> **Material provided**
++++

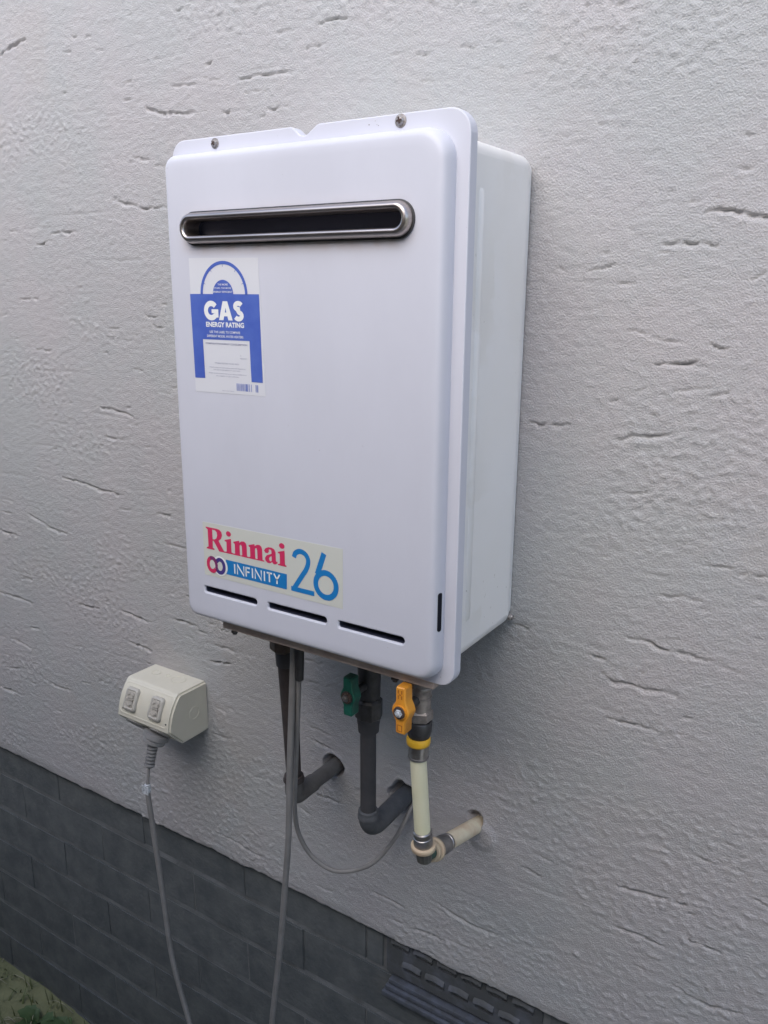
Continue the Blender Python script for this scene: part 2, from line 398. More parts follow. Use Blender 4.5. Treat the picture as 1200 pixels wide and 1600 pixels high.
# float strokes: shallow long horizontal scratches
scr = spec_noise(0.03, 0.0016); H -= 0.0005 * sstep(1.7, 2.6, scr)
wob = spec_noise(0.006, 0.006); wob2 = spec_noise(0.0026, 0.0020)
GROOVES = """-537 719 -503 730 -473 733;-181 638 -162 636 -140 635;-229 617 -211 612 -192 606 -142 603;-274 630 -251 630;-266 651 -251 653;-261 557 -231 553;-218 544 -200 541;-111 637 -95 635;-93 598 -79 597;-59 632 -35 630;-170 722 -151 723;-308 503 -277 499 -252 491 -204 490;-454 463 -428 465 -393 463;-498 447 -453 452;-389 704 -372 704;-557 471 -541 470;-341 717 -330 717;-319 697 -308 697;506 454 514 457 529 456 540 451 558 448 576 442;471 427 492 428 517 425;468 338 483 336 500 334;440 346 462 343;521 335 536 332;470 314 493 315 513 318;456 287 468 290;490 287 511 292 525 293;528 286 543 290;341 244 361 243 387 247;421 274 437 276;410 420 417 420;465 419 475 420;490 465 496 464;364 406 371 404;527 490 543 490;531 518 538 516;397 403 424 409;428 390 449 389;438 234 453 241 491 246;547 393 564 401;441 178 460 181 478 184;522 165 535 168;541 117 551 118 565 118;568 112 579 117;585 116 603 115;496 77 515 80 539 79;538 69 549 69;469 23 490 23 510 18 532 18 554 17;562 13 584 11;429 -7 446 -9;446 -27 457 -33 471 -31 490 -33 521 -28;455 -78 473 -78 508 -78;528 -74 538 -73;330 52 338 52;336 144 348 145;335 7 354 7;340 -136 363 -137;350 -19 366 -17;512 31 521 32;484 -13 490 -14;-516 286 -478 287;-371 205 -338 204 -300 197;-359 161 -323 157;-278 154 -259 153;-479 81 -398 73 -333 69;-259 51 -231 52;-344 46 -321 48;-396 18 -377 19;-586 2 -528 -14 -486 -17;-693 -44 -633 -43;-660 -6 -635 -5;-247 5 -203 5;-260 345 -233 344;-239 332 -222 329;-340 326 -316 326;-288 318 -273 317;-288 268 -270 267;-633 236 -609 237;-428 333 -415 334;-235 237 -214 235;-634 -121 -599 -121;-701 -168 -642 -167 -603 -168;-465 -141 -425 -140;-363 -129 -328 -130 -295 -133;-234 -116 -197 -117;-286 124 -271 125;-246 -76 -233 -74;-615 -219 -590 -216;-348 5 -332 4;-500 127 -482 127;-432 411 -415 410;-547 365 -501 366;-608 338 -587 340;-224 362 -209 362;363 -175 373 -177;303 -210 320 -208;376 -287 398 -287;366 -312 390 -315;519 -215 540 -219;555 -213 582 -217;586 -184 597 -185;479 -287 519 -282 554 -278;480 -342 512 -340 541 -344;568 -321 597 -321;552 -388 571 -393 594 -394 627 -387;509 -384 529 -384;624 -239 643 -244;539 -425 548 -426;560 -286 568 -286;582 -297 590 -296;398 640 413 641 428 641;307 649 317 649;285 602 295 600;274 549 284 548;536 595 541 596;532 517 539 516;377 647 381 643;-232 -116 -214 -115 -184 -118;-187 -123 -168 -124;-150 -141 -129 -139 -110 -140;-161 -168 -152 -168 -121 -163;-170 -182 -153 -181;-215 -139 -196 -138;-177 -104 -161 -107;-159 -107 -148 -108;-143 -109 -123 -110;22 -118 36 -118 51 -118;32 -150 46 -150;26 -221 43 -221 66 -223;25 -239 45 -240 72 -244;-77 -338 -57 -337;46 -325 65 -325 90 -325;3 -358 27 -364;135 -448 167 -448 191 -451;172 -479 190 -480;203 -480 228 -474 264 -472;235 -419 269 -425 308 -429 332 -427;366 -312 384 -314;39 -483 66 -481;-313 -182 -293 -184;-311 -207 -298 -209;-424 -273 -412 -276;-160 -167 -138 -166 -120 -162;-172 -183 -152 -181;-158 -244 -125 -248;-172 -292 -158 -292 -127 -291;-410 -389 -393 -388;-163 -473 -126 -474 -95 -479;-95 -479 -69 -480;-631 -126 -599 -123;-653 -164 -612 -168 -605 -173;-463 -139 -441 -142 -420 -139;-348 -182 -324 -181 -296 -184;-614 -218 -588 -216;-488 -224 -462 -221;-681 -256 -646 -256 -623 -261;-697 -320 -655 -311;-592 -315 -560 -318 -517 -318;-739 -370 -705 -367 -669 -371;-633 -331 -612 -333;-635 -356 -616 -357;-478 -290 -455 -287;-426 -274 -411 -275;-712 -294 -698 -293;-561 -369 -549 -369;-617 -290 -607 -290;-4 674 20 673;43 652 69 653;62 676 83 677 102 675;-59 632 -29 632 18 630;-53 615 -22 614;-18 593 15 593;159 630 170 630;182 626 206 625;196 599 212 597;217 597 232 596;114 653 121 652;244 626 261 625"""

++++

> **Given request**
The listing above must be printed again exactly, minus its pictures.

> **The answer**
Continue the Blender Python script for this scene: part 2, from line 398. More parts follow. Use Blender 4.5. Treat the picture as 1200 pixels wide and 1600 pixels high.
# float strokes: shallow long horizontal scratches
scr = spec_noise(0.03, 0.0016); H -= 0.0005 * sstep(1.7, 2.6, scr)
wob = spec_noise(0.006, 0.006); wob2 = spec_noise(0.0026, 0.0020)
GROOVES = """-537 719 -503 730 -473 733;-181 638 -162 636 -140 635;-229 617 -211 612 -192 606 -142 603;-274 630 -251 630;-266 651 -251 653;-261 557 -231 553;-218 544 -200 541;-111 637 -95 635;-93 598 -79 597;-59 632 -35 630;-170 722 -151 723;-308 503 -277 499 -252 491 -204 490;-454 463 -428 465 -393 463;-498 447 -453 452;-389 704 -372 704;-557 471 -541 470;-341 717 -330 717;-319 697 -308 697;506 454 514 457 529 456 540 451 558 448 576 442;471 427 492 428 517 425;468 338 483 336 500 334;440 346 462 343;521 335 536 332;470 314 493 315 513 318;456 287 468 290;490 287 511 292 525 293;528 286 543 290;341 244 361 243 387 247;421 274 437 276;410 420 417 420;465 419 475 420;490 465 496 464;364 406 371 404;527 490 543 490;531 518 538 516;397 403 424 409;428 390 449 389;438 234 453 241 491 246;547 393 564 401;441 178 460 181 478 184;522 165 535 168;541 117 551 118 565 118;568 112 579 117;585 116 603 115;496 77 515 80 539 79;538 69 549 69;469 23 490 23 510 18 532 18 554 17;562 13 584 11;429 -7 446 -9;446 -27 457 -33 471 -31 490 -33 521 -28;455 -78 473 -78 508 -78;528 -74 538 -73;330 52 338 52;336 144 348 145;335 7 354 7;340 -136 363 -137;350 -19 366 -17;512 31 521 32;484 -13 490 -14;-516 286 -478 287;-371 205 -338 204 -300 197;-359 161 -323 157;-278 154 -259 153;-479 81 -398 73 -333 69;-259 51 -231 52;-344 46 -321 48;-396 18 -377 19;-586 2 -528 -14 -486 -17;-693 -44 -633 -43;-660 -6 -635 -5;-247 5 -203 5;-260 345 -233 344;-239 332 -222 329;-340 326 -316 326;-288 318 -273 317;-288 268 -270 267;-633 236 -609 237;-428 333 -415 334;-235 237 -214 235;-634 -121 -599 -121;-701 -168 -642 -167 -603 -168;-465 -141 -425 -140;-363 -129 -328 -130 -295 -133;-234 -116 -197 -117;-286 124 -271 125;-246 -76 -233 -74;-615 -219 -590 -216;-348 5 -332 4;-500 127 -482 127;-432 411 -415 410;-547 365 -501 366;-608 338 -587 340;-224 362 -209 362;363 -175 373 -177;303 -210 320 -208;376 -287 398 -287;366 -312 390 -315;519 -215 540 -219;555 -213 582 -217;586 -184 597 -185;479 -287 519 -282 554 -278;480 -342 512 -340 541 -344;568 -321 597 -321;552 -388 571 -393 594 -394 627 -387;509 -384 529 -384;624 -239 643 -244;539 -425 548 -426;560 -286 568 -286;582 -297 590 -296;398 640 413 641 428 641;307 649 317 649;285 602 295 600;274 549 284 548;536 595 541 596;532 517 539 516;377 647 381 643;-232 -116 -214 -115 -184 -118;-187 -123 -168 -124;-150 -141 -129 -139 -110 -140;-161 -168 -152 -168 -121 -163;-170 -182 -153 -181;-215 -139 -196 -138;-177 -104 -161 -107;-159 -107 -148 -108;-143 -109 -123 -110;22 -118 36 -118 51 -118;32 -150 46 -150;26 -221 43 -221 66 -223;25 -239 45 -240 72 -244;-77 -338 -57 -337;46 -325 65 -325 90 -325;3 -358 27 -364;135 -448 167 -448 191 -451;172 -479 190 -480;203 -480 228 -474 264 -472;235 -419 269 -425 308 -429 332 -427;366 -312 384 -314;39 -483 66 -481;-313 -182 -293 -184;-311 -207 -298 -209;-424 -273 -412 -276;-160 -167 -138 -166 -120 -162;-172 -183 -152 -181;-158 -244 -125 -248;-172 -292 -158 -292 -127 -291;-410 -389 -393 -388;-163 -473 -126 -474 -95 -479;-95 -479 -69 -480;-631 -126 -599 -123;-653 -164 -612 -168 -605 -173;-463 -139 -441 -142 -420 -139;-348 -182 -324 -181 -296 -184;-614 -218 -588 -216;-488 -224 -462 -221;-681 -256 -646 -256 -623 -261;-697 -320 -655 -311;-592 -315 -560 -318 -517 -318;-739 -370 -705 -367 -669 -371;-633 -331 -612 -333;-635 -356 -616 -357;-478 -290 -455 -287;-426 -274 -411 -275;-712 -294 -698 -293;-561 -369 -549 -369;-617 -290 -607 -290;-4 674 20 673;43 652 69 653;62 676 83 677 102 675;-59 632 -29 632 18 630;-53 615 -22 614;-18 593 15 593;159 630 170 630;182 626 206 625;196 599 212 597;217 597 232 596;114 653 121 652;244 626 261 625"""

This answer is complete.